Dans l’ombre d’une exploitation minière effrénée et illégale, les forêts et les écosystèmes de la province de l’Ituri, au nord-est de la République Démocratique du Congo (RDC), sont en train de se détruire à grande vitesse. L’impunité semble régner, et des entreprises chinoises sont au cœur de ce carnage environnemental. Selon Dieudonné Lossa Dhekana, coordonnateur de la société civile de l’Ituri, cette situation atteint des proportions alarmantes, mettant en péril non seulement la biodiversité locale mais aussi la vie des populations riveraines.
Lors d’une interview accordée ce lundi 3 février 2025, Lossa a dénoncé la destruction systématique des forêts et des cours d’eau, souvent à l’insu du gouvernement congolais, par ces exploitants miniers. « Ces sociétés chinoises n’effectuent aucune remise en état après leurs opérations. Après l’exploitation de l’or, ils laissent des trous béants dans le sol, qui se transforment rapidement en lits naturels pour les rivières, sans aucun effort pour restaurer l’écosystème », explique-t-il, visiblement choqué par l’ampleur du désastre.

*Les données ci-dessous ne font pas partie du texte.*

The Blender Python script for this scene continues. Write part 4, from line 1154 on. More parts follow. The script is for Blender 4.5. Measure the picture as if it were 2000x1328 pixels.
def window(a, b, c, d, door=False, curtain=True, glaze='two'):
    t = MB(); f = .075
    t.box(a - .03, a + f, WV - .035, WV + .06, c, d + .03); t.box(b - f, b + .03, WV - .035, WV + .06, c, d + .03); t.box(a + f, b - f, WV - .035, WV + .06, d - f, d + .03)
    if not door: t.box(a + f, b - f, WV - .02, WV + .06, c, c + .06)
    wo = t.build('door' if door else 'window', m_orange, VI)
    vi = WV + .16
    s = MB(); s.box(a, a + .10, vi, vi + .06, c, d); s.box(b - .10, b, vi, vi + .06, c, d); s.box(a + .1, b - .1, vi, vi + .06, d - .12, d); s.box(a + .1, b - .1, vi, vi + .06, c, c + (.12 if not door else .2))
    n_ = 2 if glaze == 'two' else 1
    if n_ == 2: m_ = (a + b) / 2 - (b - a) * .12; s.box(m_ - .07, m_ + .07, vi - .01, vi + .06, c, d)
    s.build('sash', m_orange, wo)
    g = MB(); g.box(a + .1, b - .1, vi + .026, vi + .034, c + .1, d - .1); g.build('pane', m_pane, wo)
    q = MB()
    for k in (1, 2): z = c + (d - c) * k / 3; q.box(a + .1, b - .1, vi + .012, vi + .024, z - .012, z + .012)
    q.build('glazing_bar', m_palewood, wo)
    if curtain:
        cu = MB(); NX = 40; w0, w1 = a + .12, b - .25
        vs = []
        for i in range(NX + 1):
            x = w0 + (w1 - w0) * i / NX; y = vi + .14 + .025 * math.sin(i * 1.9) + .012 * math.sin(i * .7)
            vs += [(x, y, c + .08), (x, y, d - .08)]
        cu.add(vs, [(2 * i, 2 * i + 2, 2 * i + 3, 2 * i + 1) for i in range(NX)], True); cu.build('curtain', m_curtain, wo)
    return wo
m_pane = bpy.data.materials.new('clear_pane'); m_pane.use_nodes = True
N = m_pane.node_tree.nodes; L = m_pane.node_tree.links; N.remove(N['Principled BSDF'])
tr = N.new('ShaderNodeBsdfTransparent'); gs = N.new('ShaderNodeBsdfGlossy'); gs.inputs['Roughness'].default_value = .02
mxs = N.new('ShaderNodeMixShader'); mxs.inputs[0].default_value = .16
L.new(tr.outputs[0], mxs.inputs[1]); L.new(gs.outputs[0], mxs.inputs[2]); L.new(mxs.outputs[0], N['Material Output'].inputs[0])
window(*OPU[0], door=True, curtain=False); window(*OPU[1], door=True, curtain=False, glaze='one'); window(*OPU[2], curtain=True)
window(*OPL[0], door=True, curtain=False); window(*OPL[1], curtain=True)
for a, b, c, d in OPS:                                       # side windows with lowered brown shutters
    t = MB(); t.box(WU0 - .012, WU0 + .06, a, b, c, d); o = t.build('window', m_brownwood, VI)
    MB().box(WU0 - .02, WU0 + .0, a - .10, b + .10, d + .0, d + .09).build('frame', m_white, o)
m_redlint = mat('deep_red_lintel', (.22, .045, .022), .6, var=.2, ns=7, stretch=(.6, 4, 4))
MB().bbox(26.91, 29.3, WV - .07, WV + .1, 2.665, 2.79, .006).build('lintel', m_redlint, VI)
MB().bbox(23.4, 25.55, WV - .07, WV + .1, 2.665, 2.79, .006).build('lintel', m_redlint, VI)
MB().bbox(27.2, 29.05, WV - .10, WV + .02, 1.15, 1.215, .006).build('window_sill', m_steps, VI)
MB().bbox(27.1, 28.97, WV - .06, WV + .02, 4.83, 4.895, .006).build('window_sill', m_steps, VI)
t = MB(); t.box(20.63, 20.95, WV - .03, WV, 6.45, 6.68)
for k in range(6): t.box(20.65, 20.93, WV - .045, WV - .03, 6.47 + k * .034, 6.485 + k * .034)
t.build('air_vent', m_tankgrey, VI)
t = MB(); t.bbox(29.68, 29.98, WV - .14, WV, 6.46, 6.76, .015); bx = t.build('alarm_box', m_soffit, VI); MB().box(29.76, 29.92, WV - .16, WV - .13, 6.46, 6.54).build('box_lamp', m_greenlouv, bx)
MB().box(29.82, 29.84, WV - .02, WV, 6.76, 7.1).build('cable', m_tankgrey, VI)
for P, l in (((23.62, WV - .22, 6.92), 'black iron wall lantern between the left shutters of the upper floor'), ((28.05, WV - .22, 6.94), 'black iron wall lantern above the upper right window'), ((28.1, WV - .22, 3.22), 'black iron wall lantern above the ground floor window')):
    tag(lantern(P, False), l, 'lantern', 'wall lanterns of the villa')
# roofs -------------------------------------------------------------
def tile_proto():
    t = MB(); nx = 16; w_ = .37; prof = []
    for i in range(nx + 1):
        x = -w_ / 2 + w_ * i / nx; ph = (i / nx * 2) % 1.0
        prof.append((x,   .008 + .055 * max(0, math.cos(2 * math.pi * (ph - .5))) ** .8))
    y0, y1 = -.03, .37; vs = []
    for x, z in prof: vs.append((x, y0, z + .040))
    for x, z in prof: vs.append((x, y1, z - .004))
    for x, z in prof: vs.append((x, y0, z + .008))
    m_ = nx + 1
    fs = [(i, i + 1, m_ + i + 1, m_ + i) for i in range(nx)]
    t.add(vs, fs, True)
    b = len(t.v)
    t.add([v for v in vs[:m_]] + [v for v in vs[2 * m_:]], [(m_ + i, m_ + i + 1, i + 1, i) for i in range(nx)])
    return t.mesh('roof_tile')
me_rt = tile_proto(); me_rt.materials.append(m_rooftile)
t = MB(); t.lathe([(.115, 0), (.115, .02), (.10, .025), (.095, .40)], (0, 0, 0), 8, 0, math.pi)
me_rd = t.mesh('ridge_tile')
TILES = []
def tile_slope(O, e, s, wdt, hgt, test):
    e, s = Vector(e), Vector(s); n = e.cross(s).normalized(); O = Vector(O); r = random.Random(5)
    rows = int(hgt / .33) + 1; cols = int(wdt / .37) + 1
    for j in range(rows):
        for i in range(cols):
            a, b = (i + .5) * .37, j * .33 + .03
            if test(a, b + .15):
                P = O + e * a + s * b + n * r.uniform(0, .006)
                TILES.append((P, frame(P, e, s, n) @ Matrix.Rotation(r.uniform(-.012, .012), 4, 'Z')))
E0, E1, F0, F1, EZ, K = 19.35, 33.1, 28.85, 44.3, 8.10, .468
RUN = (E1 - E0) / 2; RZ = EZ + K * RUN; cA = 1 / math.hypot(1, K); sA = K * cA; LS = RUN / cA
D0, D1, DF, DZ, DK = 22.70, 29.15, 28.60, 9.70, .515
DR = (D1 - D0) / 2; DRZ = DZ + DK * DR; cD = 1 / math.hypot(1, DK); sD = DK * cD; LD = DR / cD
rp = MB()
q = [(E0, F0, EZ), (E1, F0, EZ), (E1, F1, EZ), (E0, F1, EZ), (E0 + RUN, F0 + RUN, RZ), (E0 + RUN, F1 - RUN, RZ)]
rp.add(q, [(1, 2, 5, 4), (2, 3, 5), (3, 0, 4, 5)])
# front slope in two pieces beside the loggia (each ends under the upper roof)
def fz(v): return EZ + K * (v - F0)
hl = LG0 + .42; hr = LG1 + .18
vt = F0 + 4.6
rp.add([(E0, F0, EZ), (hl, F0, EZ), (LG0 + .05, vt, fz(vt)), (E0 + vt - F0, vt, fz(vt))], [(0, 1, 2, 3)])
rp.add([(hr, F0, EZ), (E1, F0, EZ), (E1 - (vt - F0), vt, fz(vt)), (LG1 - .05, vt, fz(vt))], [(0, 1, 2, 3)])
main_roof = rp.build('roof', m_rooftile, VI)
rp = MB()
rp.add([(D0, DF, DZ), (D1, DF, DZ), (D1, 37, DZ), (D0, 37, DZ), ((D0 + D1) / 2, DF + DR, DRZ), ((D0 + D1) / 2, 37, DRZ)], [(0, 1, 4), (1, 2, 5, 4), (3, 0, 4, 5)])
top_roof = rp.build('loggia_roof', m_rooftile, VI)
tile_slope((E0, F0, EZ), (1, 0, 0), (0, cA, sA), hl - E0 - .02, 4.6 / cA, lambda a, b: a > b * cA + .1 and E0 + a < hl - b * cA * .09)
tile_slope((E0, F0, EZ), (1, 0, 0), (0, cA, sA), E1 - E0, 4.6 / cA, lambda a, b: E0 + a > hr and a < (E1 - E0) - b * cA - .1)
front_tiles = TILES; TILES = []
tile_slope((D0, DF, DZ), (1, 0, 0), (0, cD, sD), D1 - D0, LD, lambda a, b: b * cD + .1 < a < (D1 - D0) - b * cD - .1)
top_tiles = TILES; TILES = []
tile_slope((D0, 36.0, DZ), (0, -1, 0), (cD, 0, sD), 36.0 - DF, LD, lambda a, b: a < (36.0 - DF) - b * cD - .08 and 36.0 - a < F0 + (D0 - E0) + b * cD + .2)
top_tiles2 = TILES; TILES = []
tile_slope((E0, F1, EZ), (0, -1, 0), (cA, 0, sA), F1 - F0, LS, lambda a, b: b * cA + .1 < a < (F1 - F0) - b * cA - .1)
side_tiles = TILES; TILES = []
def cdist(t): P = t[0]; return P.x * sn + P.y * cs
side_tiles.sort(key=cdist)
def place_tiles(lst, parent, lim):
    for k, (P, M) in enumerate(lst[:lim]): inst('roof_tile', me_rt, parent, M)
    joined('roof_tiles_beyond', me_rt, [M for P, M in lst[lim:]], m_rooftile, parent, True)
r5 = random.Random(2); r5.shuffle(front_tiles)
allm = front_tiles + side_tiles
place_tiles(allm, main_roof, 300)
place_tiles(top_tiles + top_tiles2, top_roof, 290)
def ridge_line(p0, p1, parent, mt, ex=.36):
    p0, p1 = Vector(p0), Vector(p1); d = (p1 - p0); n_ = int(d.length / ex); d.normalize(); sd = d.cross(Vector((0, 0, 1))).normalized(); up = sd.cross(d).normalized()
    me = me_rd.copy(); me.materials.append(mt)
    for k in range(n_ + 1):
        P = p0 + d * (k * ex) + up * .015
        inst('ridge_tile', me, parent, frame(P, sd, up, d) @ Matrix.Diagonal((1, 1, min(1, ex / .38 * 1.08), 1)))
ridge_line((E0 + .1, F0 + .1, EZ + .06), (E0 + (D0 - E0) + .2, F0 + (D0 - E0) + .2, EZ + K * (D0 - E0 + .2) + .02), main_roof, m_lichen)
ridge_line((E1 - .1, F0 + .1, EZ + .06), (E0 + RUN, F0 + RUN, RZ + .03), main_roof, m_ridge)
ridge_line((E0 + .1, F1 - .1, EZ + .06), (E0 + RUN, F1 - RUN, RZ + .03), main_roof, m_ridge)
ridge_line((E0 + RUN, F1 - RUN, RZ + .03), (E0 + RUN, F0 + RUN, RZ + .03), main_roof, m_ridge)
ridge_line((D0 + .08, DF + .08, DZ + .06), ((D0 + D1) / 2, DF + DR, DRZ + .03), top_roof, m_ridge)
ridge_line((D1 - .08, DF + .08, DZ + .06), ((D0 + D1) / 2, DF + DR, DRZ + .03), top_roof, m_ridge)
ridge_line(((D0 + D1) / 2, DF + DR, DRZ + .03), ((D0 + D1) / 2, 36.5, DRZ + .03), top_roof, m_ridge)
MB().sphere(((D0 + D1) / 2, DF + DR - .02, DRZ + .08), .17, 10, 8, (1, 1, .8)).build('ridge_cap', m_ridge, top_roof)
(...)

La situation est d’autant plus inquiétante dans des zones écologiquement sensibles, comme celles abritant des espèces protégées, notamment l’Okapi, qui est l’un des symboles de la biodiversité de la RDC et du monde. Ces zones, connues pour leur richesse naturelle, sont gravement exposées à l’exploitation minière illicite. « Il y a une destruction aveugle des écosystèmes forestiers, un véritable massacre », poursuit Lossa Dhekana. “C’est une zone unique en RDC et dans le monde. Elle doit être protégée, mais les activités minières illégales la mettent en grand danger.”
Un autre impact dramatique de ces exploitations sauvages est la pollution des eaux. Les rivières de Mambasa, essentielles pour la survie des populations locales, sont contaminées par des produits chimiques et des déchets miniers. Le bilan est catastrophique : la pêche, source principale de nourriture et de revenus pour les habitants, est en train de disparaître. « Les eaux sont toutes polluées. Les poissons que les habitants consomment régulièrement ne sont plus au rendez-vous. C’est un véritable désastre pour la communauté locale », déplore Lossa Dhekana.
Ce phénomène n’est malheureusement pas isolé. Depuis plusieurs mois, l’exploitation minière illicite par des entreprises chinoises dans plusieurs provinces de l’Est de la RDC est devenue une réalité bien ancrée, souvent au mépris total des normes environnementales et des lois congolaises. Un rapport accablant publié en décembre 2024, rédigé par des députés provinciaux de la province voisine de Tshopo, a dénoncé l’utilisation abusive de ressources naturelles, la militarisation excessive des sites miniers, et la destruction de terres agricoles et de cimetières locaux. Ce rapport a qualifié ces activités d’« exploitation semi-industrielle » et a mis en lumière les effets dévastateurs sur les écosystèmes locaux, en plus du non-respect flagrant des obligations sociales envers les communautés locales.
Plus inquiétant encore, la présence massive d’expatriés, notamment chinois, mais aussi ougandais, burundais et kenyans, sur ces sites miniers illégaux semble amplifier la situation. Le gouvernement provincial de Tshopo a d’ailleurs recommandé en urgence de suspendre les activités de ces entreprises chinoises, une proposition qui, pour l’instant, reste sans réponse concrète. L’immense richesse minière de la RDC a attiré des investisseurs internationaux, mais l’exploitation illégale et l’absence de régulation sérieuse exacerbent les crises écologiques et sociales. Au-delà des préoccupations environnementales, ces entreprises chinoises semblent ignorer les droits des populations locales, les privant de leurs terres, de leurs ressources naturelles et, désormais, de leur moyen de subsistance.

Si la situation à Mambasa est une urgence immédiate, elle n’est que le reflet d’un problème bien plus vaste, où les grands intérêts économiques internationaux semblent s’imposer au détriment de l’environnement et des populations vulnérables. Une remise en question de ces pratiques devient non seulement nécessaire mais urgente pour sauver ce qui peut encore l’être dans ces zones sensibles de la RDC.